Abu Dhabi Council for Economic Development: What other new products do Islamic institutions in the UAE need to develop to grow?

Schwalje: The UAE is a leader in Sharia compliant Islamic bonds. However, there are a whole host of other products which are available in other Islamic hubs which are less developed in the UAE. This included trade and lease financing products for businesses. Wealth management, retirement and healthcare financing, and debt financing for households are not as developed as elsewhere globally. Finally, many equity financing and capital market products which would facilitate economic diversification into high –value added industries, attract FDI, and funds from international capital markets are still underdeveloped.

Abu Dhabi Council for Economic Development: What are the main challenges facing Islamic financial institutions in the UAE and Abu Dhabi in particular? 

Schwalje: Talent attraction and development is single most worrisome challenge to the evolution of Islamic banking not only in the UAE but globally. Based on our projections, we estimate that a another $71 billion could potentially enter the Islamic banking system in the UAE by 2015 which would create approximately 7,800 new jobs at Islamic banks in the UAE assuming current asset concentration ratios remain similar. We also project another 500 jobs will be created by 2015 in other Islamic financial services segments. By 2015, the Islamic financial services sector will double in size from approximately 10,000 employees currently to 20,000.

To meet this growing demand for employees trained in Islamic finance, the UAE will need to significantly broaden its education and training options to ensure availability of human capital does not stall the growth of the sector. While it has a number of current executive training institutions and higher education institutions that target mid-level employees in the Islamic finance sector, the UAE does not have any programs that target new entrants interested in the field or senior level leaders. The UAE also does not have institutions which provide research and analysis that advances the field. The experiences of Bahrain and Malaysia show that research capabilities and institutions have been key structural feature of Islamic banking systems that lead to product innovation and effective regulation. Furthermore, many of the masters programs in Islamic banking and finance in the UAE remain general MBAs or masters degrees with very few specialized courses related to practical aspects of Islamic banking that are required by employers.
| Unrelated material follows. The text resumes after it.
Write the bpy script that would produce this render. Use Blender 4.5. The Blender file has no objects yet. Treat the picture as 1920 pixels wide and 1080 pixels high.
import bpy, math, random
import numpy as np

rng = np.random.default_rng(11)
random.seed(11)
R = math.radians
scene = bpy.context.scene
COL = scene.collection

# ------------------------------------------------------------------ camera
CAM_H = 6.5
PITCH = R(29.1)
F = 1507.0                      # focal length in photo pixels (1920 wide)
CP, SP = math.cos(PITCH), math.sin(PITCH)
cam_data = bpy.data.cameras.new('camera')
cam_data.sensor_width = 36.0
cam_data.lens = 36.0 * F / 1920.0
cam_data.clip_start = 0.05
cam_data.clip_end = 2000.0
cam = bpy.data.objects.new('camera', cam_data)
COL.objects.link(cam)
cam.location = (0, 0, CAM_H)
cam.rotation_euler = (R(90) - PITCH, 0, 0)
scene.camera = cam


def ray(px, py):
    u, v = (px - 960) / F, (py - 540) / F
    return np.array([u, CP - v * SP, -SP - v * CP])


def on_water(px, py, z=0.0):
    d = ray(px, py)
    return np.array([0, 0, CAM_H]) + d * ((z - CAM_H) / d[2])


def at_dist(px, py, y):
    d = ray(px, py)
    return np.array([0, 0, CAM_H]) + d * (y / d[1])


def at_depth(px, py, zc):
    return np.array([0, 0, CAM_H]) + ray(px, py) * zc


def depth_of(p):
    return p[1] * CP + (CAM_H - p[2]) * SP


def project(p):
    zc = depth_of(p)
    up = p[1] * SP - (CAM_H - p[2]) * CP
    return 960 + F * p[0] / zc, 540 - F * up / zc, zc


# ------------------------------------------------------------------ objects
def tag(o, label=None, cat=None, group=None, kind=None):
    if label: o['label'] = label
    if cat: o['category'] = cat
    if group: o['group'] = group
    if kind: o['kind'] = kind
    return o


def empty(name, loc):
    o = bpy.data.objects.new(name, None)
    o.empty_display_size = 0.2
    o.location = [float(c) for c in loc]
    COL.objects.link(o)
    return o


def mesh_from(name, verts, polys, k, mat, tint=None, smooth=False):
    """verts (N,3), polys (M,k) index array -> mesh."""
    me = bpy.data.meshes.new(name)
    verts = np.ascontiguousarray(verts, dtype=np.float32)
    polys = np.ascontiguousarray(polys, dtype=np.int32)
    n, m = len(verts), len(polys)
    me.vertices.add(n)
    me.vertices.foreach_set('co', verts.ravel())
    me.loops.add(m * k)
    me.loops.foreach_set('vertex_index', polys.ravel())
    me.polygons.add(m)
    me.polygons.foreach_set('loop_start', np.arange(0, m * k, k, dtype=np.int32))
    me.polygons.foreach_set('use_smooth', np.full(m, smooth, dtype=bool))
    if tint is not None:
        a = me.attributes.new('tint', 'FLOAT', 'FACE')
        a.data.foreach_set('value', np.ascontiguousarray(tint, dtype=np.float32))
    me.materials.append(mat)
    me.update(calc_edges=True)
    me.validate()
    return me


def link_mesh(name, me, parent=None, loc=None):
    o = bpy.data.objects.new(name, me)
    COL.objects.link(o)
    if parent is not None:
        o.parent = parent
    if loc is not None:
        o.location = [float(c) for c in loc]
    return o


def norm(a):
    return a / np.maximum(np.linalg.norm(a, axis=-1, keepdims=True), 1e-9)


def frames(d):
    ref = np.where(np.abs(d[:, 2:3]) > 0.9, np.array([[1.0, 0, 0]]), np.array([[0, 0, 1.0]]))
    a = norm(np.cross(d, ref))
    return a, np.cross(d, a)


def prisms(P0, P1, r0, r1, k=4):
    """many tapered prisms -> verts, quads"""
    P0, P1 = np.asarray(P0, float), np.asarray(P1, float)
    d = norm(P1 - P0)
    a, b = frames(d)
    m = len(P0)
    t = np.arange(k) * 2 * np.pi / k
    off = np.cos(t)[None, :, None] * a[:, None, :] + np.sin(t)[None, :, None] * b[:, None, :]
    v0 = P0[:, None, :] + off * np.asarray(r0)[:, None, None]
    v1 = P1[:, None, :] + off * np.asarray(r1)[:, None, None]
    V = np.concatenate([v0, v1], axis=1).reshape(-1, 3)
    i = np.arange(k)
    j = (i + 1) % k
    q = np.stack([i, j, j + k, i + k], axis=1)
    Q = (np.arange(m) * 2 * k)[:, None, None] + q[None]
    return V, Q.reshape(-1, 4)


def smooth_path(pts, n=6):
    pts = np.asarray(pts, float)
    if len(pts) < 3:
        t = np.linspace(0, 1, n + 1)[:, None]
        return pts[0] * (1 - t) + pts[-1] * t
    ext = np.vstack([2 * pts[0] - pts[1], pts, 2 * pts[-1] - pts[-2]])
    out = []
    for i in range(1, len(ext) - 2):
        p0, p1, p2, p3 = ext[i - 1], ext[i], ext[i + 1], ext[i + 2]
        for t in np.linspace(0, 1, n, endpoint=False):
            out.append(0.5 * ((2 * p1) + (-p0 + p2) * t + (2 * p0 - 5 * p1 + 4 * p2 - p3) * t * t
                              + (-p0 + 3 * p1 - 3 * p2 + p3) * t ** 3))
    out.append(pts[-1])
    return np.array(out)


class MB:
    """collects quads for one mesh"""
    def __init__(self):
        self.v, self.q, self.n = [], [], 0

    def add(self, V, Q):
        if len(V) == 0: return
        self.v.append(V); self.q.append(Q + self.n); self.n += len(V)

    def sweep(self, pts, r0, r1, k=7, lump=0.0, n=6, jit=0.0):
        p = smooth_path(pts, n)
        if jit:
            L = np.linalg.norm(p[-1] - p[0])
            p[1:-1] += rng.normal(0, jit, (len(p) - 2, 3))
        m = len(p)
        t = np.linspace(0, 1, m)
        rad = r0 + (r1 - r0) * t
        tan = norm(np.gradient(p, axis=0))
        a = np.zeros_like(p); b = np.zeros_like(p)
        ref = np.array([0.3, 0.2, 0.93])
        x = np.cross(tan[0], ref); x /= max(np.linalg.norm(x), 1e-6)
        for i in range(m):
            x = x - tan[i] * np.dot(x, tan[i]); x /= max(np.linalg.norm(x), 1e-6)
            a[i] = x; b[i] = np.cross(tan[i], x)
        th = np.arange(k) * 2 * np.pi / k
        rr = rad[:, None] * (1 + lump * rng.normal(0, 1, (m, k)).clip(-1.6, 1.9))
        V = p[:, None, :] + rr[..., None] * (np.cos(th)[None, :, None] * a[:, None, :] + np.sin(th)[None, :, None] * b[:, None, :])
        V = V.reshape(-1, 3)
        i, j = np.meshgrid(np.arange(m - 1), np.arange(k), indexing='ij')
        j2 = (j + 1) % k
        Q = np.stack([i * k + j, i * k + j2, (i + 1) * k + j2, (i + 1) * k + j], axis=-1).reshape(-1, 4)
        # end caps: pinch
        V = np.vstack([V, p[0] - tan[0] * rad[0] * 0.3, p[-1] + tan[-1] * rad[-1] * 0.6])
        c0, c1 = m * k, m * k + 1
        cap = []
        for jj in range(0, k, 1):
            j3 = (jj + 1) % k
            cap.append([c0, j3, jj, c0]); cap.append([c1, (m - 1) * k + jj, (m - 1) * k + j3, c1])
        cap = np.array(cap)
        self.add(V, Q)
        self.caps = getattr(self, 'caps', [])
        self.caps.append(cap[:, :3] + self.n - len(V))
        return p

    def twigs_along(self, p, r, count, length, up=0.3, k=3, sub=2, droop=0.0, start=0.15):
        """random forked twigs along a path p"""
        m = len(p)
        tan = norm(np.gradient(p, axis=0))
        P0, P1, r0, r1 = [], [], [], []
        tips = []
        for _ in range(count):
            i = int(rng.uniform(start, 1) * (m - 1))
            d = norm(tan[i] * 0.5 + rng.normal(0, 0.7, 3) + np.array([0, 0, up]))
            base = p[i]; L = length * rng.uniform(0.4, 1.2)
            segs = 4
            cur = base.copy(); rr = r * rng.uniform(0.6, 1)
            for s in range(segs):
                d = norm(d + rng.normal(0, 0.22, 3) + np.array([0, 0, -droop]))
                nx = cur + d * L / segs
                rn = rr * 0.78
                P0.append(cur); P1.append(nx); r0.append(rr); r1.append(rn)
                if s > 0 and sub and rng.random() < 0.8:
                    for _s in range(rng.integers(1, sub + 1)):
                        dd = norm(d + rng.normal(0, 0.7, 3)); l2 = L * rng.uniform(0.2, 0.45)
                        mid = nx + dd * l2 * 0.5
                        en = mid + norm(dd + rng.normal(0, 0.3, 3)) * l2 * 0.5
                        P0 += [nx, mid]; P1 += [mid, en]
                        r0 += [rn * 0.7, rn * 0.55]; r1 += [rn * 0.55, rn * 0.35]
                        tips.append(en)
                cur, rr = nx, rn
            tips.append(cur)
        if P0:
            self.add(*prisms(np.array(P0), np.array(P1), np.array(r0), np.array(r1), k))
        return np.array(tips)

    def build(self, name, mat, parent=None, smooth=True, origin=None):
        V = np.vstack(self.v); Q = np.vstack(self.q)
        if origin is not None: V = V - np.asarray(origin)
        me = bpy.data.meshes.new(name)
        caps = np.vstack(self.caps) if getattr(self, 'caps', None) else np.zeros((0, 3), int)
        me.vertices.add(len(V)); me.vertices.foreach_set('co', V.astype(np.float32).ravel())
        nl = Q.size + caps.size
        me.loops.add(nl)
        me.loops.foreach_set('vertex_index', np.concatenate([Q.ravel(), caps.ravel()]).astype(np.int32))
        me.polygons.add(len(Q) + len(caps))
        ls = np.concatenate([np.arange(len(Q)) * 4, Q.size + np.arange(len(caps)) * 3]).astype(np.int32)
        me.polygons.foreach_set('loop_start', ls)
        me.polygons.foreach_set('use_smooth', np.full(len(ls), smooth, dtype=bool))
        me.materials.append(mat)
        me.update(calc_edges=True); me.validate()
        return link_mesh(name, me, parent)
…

The exceptions are Zayed University and Hamdan Bin Mohammed e-University which have in-depth course offerings in Islamic finance and economics.
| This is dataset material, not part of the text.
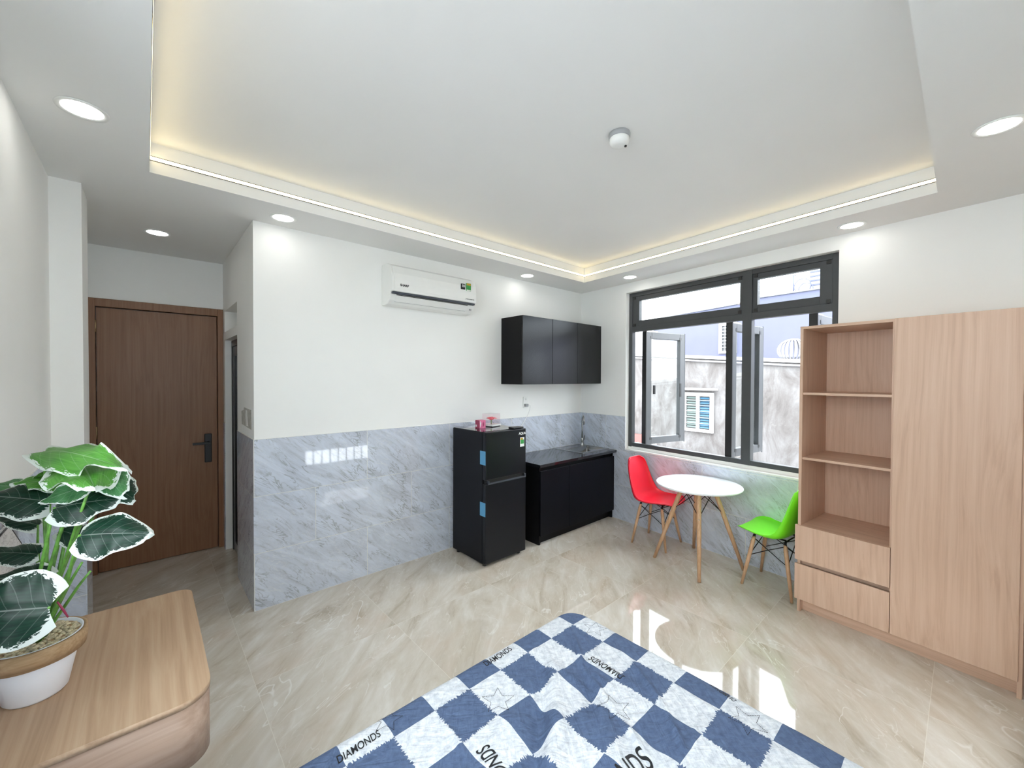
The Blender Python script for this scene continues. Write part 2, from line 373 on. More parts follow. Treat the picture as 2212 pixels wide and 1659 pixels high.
def text_mesh(body, size, font_shear=0, bold=0, extrude=.0006):
    cu = bpy.data.curves.new('txt', 'FONT'); cu.body = body; cu.size = size; cu.shear = font_shear; cu.offset = bold; cu.extrude = extrude
    cu.align_x = 'CENTER'; cu.align_y = 'CENTER'
    to = bpy.data.objects.new('txt', cu); COL.objects.link(to); dg = bpy.context.evaluated_depsgraph_get()
    me = bpy.data.meshes.new_from_object(to.evaluated_get(dg)); bpy.data.objects.remove(to); bpy.data.curves.remove(cu); return me
def text(name, body, size, mat, parent, loc, rot, **k):
    me = text_mesh(body, size, **k); me.materials.clear(); me.materials.append(M[mat]); me.name = name
    o = bpy.data.objects.new(name, me); COL.objects.link(o); o.parent = parent; o.location = loc; o.rotation_euler = rot; return o

HC = 2.714; HU = 2.872; XA = -3.5935; XL = -4.534; YR = -3.60
# ------------------------------------------------------------------ room shell
def corner_x(y): return (b2w(-y/ -DB.y if False else y/DB.y, 0)).x   # x of the window wall at a given y
fl = MB(); fl.prism([(-4.75, -3.75), (corner_x(-3.75)+.15, -3.75), (.16, .0), (.16, 1.65), (-4.75, 1.65)], 2, -.1, 0)
struct(fl.build('floor', 'floor'), 'glossy beige marble tile floor')
# ceiling with a raised tray
TL, TY, TN = -4.128, -.402, -3.172
TB0, TB1 = (-.458, TY), (-.458 + (TN-TY)/DB.y*DB.x, TN)
outer = [(-4.75, -3.75), (corner_x(-3.75)+.2, -3.75), (.2, 0), (.2, 1.65), (-4.75, 1.65)]
hole = [(TL, TN), (TB1[0], TB1[1]), (TB0[0], TB0[1]), (TL, TY)]
cb = MB()
o4 = [outer[0], outer[1], (.2, 0), (-4.75, 0)]
for z in (HC, ):
    vs = [(x, y, z) for x, y in o4+hole]
    cb.add(vs, [(0, 1, 5, 4), (1, 2, 6, 5), (2, 3, 7, 6), (3, 0, 4, 7)])
cb.add([(-4.75, 0, HC), (.2, 0, HC), (.2, 1.65, HC), (-4.75, 1.65, HC)], [(0, 1, 2, 3)])
R_ = 0.0
vs = [(x, y, HC) for x, y in hole]+[(x, y, HU) for x, y in hole]
cb.add(vs, [(0, 1, 5, 4), (1, 2, 6, 5), (2, 3, 7, 6), (3, 0, 4, 7), (4, 5, 6, 7)])
vs = [(x, y, 3.05) for x, y in outer]; cb.add(vs, [(0, 1, 2, 3, 4)])
vs = [(x, y, 3.05) for x, y in outer]+[(x, y, HC) for x, y in outer]
cb.add(vs, [(i, (i+1) % 5, 5+(i+1) % 5, 5+i) for i in range(5)])
struct(cb.build('ceiling', 'ceil', fix=False), 'white plaster ceiling with a recessed tray')
# back wall (air conditioner wall)
struct(boxp('wall_back', 'paint', None, XA, .2, 0, .12, 0, HC), 'white back wall above grey tiles')
# window wall, in its own frame: local x=t, y=-n
def wallB():
    r = MB(); T0, T1, Z0, Z1, t1 = .70, 2.66, .84, 2.605, 3.75
    r.box(-.1, T0, 0, .15, 0, HC); r.box(T1, t1, 0, .15, 0, HC); r.box(T0, T1, 0, .15, 0, .822); r.box(T0, T1, 0, .15, Z1, HC)
    o = r.build('wall_window_side', 'paint'); o.rotation_euler[2] = ANG; return struct(o, 'white wall with the large window')
wallB()
wl = MB(); wl.box(XL-.2, XL, -1.9, .02, 0, HC); wl.box(XL-.2, XL, -3.75, -3.55, 0, HC); wl.box(XL-.2, XL, -3.55, -1.9, 0, 1.2); wl.box(XL-.2, XL, -3.55, -1.9, 2.6, HC)
struct(wl.build('wall_left', 'paint'), 'white wall on the left behind the plant')
wf = MB(); XW = corner_x(YR)
wf.box(-4.75, -4.3, YR-.15, YR, 0, HC); wf.box(-4.3, -3.6, YR-.15, YR, 0, 1.1); wf.box(-4.3, -3.6, YR-.15, YR, 2.6, HC); wf.box(-3.6, -2.3, YR-.15, YR, 0, HC); wf.box(-1.25, XW, YR-.15, YR, 0, HC); wf.box(-2.3, -1.25, YR-.15, YR, 0, .22); wf.box(-2.3, -1.25, YR-.15, YR, .48, HC)
struct(wf.build('wall_camera_side', 'paint'))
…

Abu Dhabi Council for Economic Development: How can the setting up of a new financial center in Abu Dhabi help Islamic financial institutions and the industry as a whole?

Schwalje: The UAE’s largest Islamic banks do not presently operate in financial centers. However, the Abu Dhabi World Financial Market has the potential to attract regional banks from the GCC as well as international banks who want to enter the UAE market. The new financial center also has the potential to enhance the diversity of financial providers in the sector by attracting non-banking financial companies such as mutual funds, insurance companies, and other institutions. However, it is unclear to what extent such a center will be able to operate independently of federal laws which very clearly convey the powers of licensing, supervision, and inspection of Islamic financial institutions to the Central Bank.